Title: | Gardens Of The Moon | |
Author: | Steven Erikson | |
Rating: |
Gardens of the Moon is book 1 of a projected ten volume fantasy series. It's full of action and warfare, magic, political intrigue, assassins, thieves, and so on. It was recommended by a friend, so I ordered a copy from paperbackswap.com.
As it happens, what we have here is a HUGE pile of back story. Erikson's history is vast and deep. His notes about any single place he mentions - and he mentions a lot of places - must include at least 5 or 6 conquests spread out among the various races that have peopled his planet. If you want a world with history, this one has it.
But that's about all it's got. His characters are mostly cardboard cut-outs, with very little in the way of real depth, and despite the fact that they live in a world with all that history, we never understand it. Facts from that history are thrown at us as if we should know them, but there is no cohesive way to piece them together. And it gets worse. There are maps at the front of the book, but they don't cover everything described, and it was only at the very end that I learned one of the major characters was "2 continents away" from where she'd started out. Excuse me?
There are many different groups or individuals that could be viewed as major characters, but we have very little to go on for motivations, and they mostly react to things going on around them. Some of those potential major characters are on stage only briefly throughout the course of the novel, so we don't really even know if they're important. And as for that plot they're supposed to be a part of, it's almost a random series of events. Things - sometimes very improbable things that we as readers have no way to know anything about or anticipate - just happen, and these people (or creatures, or gods, or whatever) are bounced about like pieces on a checker board during a 6.5 earthquake. Whenever one of those potentially important characters winds up in a precarious position, we find ourselves introduced to a new player who gets him or her out of the jam. Sometimes those new players are mortals, other times they're not. Usually we had no idea they even existed when they are slapped in our face.

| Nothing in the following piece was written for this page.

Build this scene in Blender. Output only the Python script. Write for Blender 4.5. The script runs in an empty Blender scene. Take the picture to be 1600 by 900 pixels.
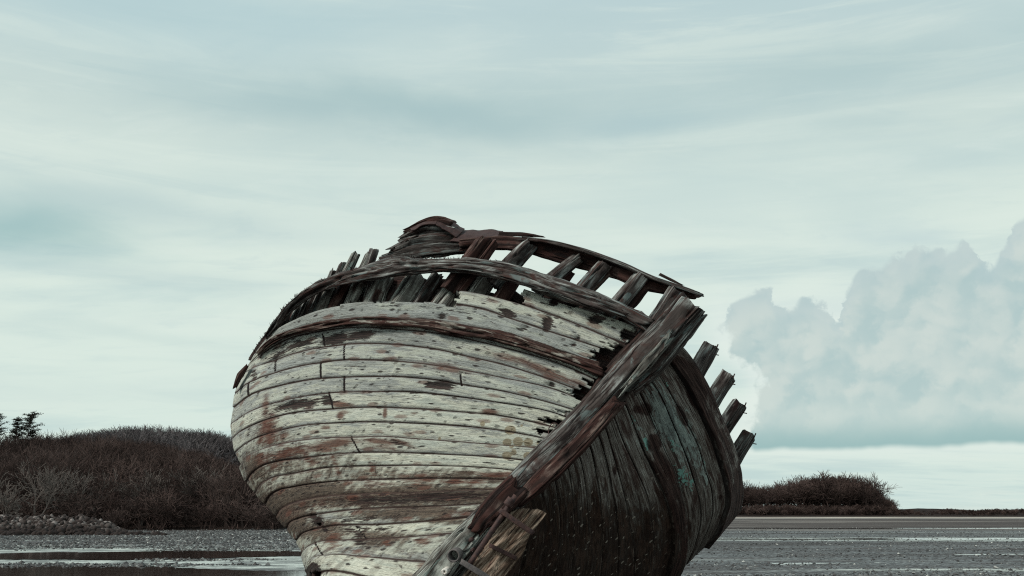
import bpy, math
import numpy as np

scene = bpy.context.scene
COL = scene.collection
rng = np.random.default_rng(7)

# ---------------------------------------------------------------- camera numbers
F_PX = 1537.0                      # focal length in pixels of a 1600 px wide frame
PITCH = math.radians(12.76)
EYE = np.array([0.0, 0.0, 1.6])
CP, SP = math.cos(PITCH), math.sin(PITCH)

def at(px, py, Y):
    """the point of the place at forward distance Y metres seen in direction (px, py)"""
    px, py, Y = np.broadcast_arrays(np.asarray(px, float), np.asarray(py, float), np.asarray(Y, float))
    a = (px - 800.0) / F_PX
    b = (450.0 - py) / F_PX
    dy = CP - b * SP
    dz = SP + b * CP
    s = Y / dy
    return np.stack([a * s, Y, EYE[2] + dz * s], -1)

# ---------------------------------------------------------------- noise
def _hash(ix, iy, iz, seed):
    with np.errstate(over='ignore'):
        h = (ix.astype(np.uint32) * np.uint32(374761393) + iy.astype(np.uint32) * np.uint32(668265263)
             + iz.astype(np.uint32) * np.uint32(2246822519) + np.uint32(seed * 3266489917 & 0xffffffff))
        h = (h ^ (h >> np.uint32(13))) * np.uint32(1274126177)
        h = (h ^ (h >> np.uint32(15))) * np.uint32(2246822519)
        h = h ^ (h >> np.uint32(16))
    return h.astype(np.float64) / 4294967295.0 * 2 - 1

def vnoise(x, y, z=0.0, seed=0):
    x, y, z = np.broadcast_arrays(np.asarray(x, float), np.asarray(y, float), np.asarray(z, float))
    ix, iy, iz = np.floor(x).astype(np.int64), np.floor(y).astype(np.int64), np.floor(z).astype(np.int64)
    fx, fy, fz = x - ix, y - iy, z - iz
    q = lambda t: t * t * t * (t * (t * 6 - 15) + 10)
    ux, uy, uz = q(fx), q(fy), q(fz)
    r = 0
    for dx in (0, 1):
        wx = ux if dx else 1 - ux
        for dy in (0, 1):
            wy = uy if dy else 1 - uy
            for dz in (0, 1):
                wz = uz if dz else 1 - uz
                r = r + wx * wy * wz * _hash(ix + dx, iy + dy, iz + dz, seed)
    return r

def fbm(x, y, z=0.0, seed=0, octv=4, gain=.5):
    r, a, f, n = 0, 1.0, 1.0, 0.0
    for o in range(octv):
        r = r + a * vnoise(np.asarray(x) * f, np.asarray(y) * f, np.asarray(z) * f, seed + o * 17)
        n += a; a *= gain; f *= 2.03
    return r / n

def sstep(a, b, x):
    t = np.clip((np.asarray(x, float) - a) / (b - a), 0, 1)
    return t * t * (3 - 2 * t)

# ---------------------------------------------------------------- object helpers
def mesh_obj(name, verts, faces, mat=None, parent=None, smooth=True, uv=None, attrs=None):
    """faces: (N,4) or (N,3) int array, or a list of both; uv: per-vertex (N,2)"""
    me = bpy.data.meshes.new(name)
    verts = np.asarray(verts, np.float32)
    if not isinstance(faces, list):
        faces = [faces]
    faces = [np.asarray(f, np.int32) for f in faces if len(f)]
    loops = np.concatenate([f.ravel() for f in faces])
    sizes = np.concatenate([np.full(len(f), f.shape[1], np.int32) for f in faces])
    starts = np.concatenate([[0], np.cumsum(sizes)[:-1]]).astype(np.int32)
    me.vertices.add(len(verts)); me.vertices.foreach_set('co', verts.ravel())
    me.loops.add(len(loops)); me.loops.foreach_set('vertex_index', loops)
    me.polygons.add(len(sizes)); me.polygons.foreach_set('loop_start', starts)
    me.update(calc_edges=True)
    me.polygons.foreach_set('use_smooth', np.full(len(sizes), smooth, bool))
    if uv is not None:
        l = me.uv_layers.new(name='UVMap')
        l.data.foreach_set('uv', np.asarray(uv, np.float32)[loops].ravel())
    for k, v in (attrs or {}).items():
        v = np.asarray(v, np.float32)
        c = np.ones((len(verts), 4), np.float32); c[:, :v.shape[1]] = v
        at_ = me.color_attributes.new(k, 'FLOAT_COLOR', 'POINT')
        at_.data.foreach_set('color', c.ravel())
    me.validate()
    o = bpy.data.objects.new(name, me)
    COL.objects.link(o)
    if mat: me.materials.append(mat)
    if parent is not None:
        o.parent = parent
        o.matrix_parent_inverse = parent.matrix_world.inverted() if False else o.matrix_parent_inverse
        o.location = -np.array(parent.location)
    return o

def empty(name, loc):
    o = bpy.data.objects.new(name, None); COL.objects.link(o); o.location = tuple(loc)
    o.empty_display_size = .3
    return o

def tag(o, label=None, cat=None, group=None, kind=None):
    if label: o['label'] = label
    if cat: o['category'] = cat
    if group: o['group'] = group
    if kind: o['kind'] = kind
    return o

def grid_faces(nr, nc, wrap=False):
    r = np.arange(nr - 1)[:, None]
    c = np.arange(nc if wrap else nc - 1)[None, :]
    c2 = (c + 1) % nc
    return np.stack([r * nc + c, r * nc + c2, (r + 1) * nc + c2, (r + 1) * nc + c], -1).reshape(-1, 4)

def resample(pts, n=None, t=None):
    """smooth (Catmull-Rom) polyline by arc length"""
    p = np.asarray(pts, float)
    p = np.vstack([2 * p[0] - p[1], p, 2 * p[-1] - p[-2]])
    out = []
    for i in range(1, len(p) - 2):
        s = np.linspace(0, 1, 24, endpoint=False)[:, None]
        a, b, c, d = p[i - 1], p[i], p[i + 1], p[i + 2]
        # centripetal-ish tangents, scaled by neighbouring chord lengths
        l0, l1, l2 = [max(np.linalg.norm(v), 1e-9) for v in (b - a, c - b, d - c)]
        m1 = ((b - a) / l0 * l1 + (c - b) / l1 * l0) / (l0 + l1) * l1
        m2 = ((c - b) / l1 * l2 + (d - c) / l2 * l1) / (l1 + l2) * l1
        out.append((2*s**3-3*s**2+1)*b + (s**3-2*s**2+s)*m1 + (-2*s**3+3*s**2)*c + (s**3-s**2)*m2)
    out.append(p[-2:-1])
    q = np.vstack(out)
    L = np.concatenate([[0], np.cumsum(np.linalg.norm(np.diff(q, axis=0), axis=1))])
    L /= L[-1]
    if t is None: t = np.linspace(0, 1, n)
    return np.stack([np.interp(t, L, q[:, k]) for k in range(q.shape[1])], -1)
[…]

Another thing that pushes characters about is magic. Vast quantities of totally unexplained magic. We don't even get good descriptions of what is going on when magic is involved. And (of course) there are a zillion different types of magic - and a flock of gods, some current, some ancient, and some dead, but all (apparently) capable of other types of magic - that we're supposed to keep track of. Or maybe Erikson doesn't care that we can't keep track of it. I honestly couldn't say.
In a nutshell I couldn't follow the story, I got tired of the "here's something you didn't know" method of dealing with things, the characters (who could have been memorable) aren't, and it was all just too contrived.
So why did I finish it? I could have quit after 50 or 100 pages, but I didn't. I did regularly put it down - sometimes mid sentence - simply because I was sick of it, but came back and finished it in the end. (It took a while... I've been busy and this hasn't been a fun read.)
At some level I think Erikson has affected me in a manner similar to Martin's Fire & Ice series. There are major issues with it, but I kept reading in the vain hope that I would figure things out, or that it would all make sense at some point. Sadly that point never came.
With Erikson I don't think I'm going to bother continuing. Reading a few reviews on amazon.com I am convinced that the later volumes are more of the same and I have far too many other things to read to bother with them. That's a shame, but such is life.
Some people will love Gardens of the Moon, but not me.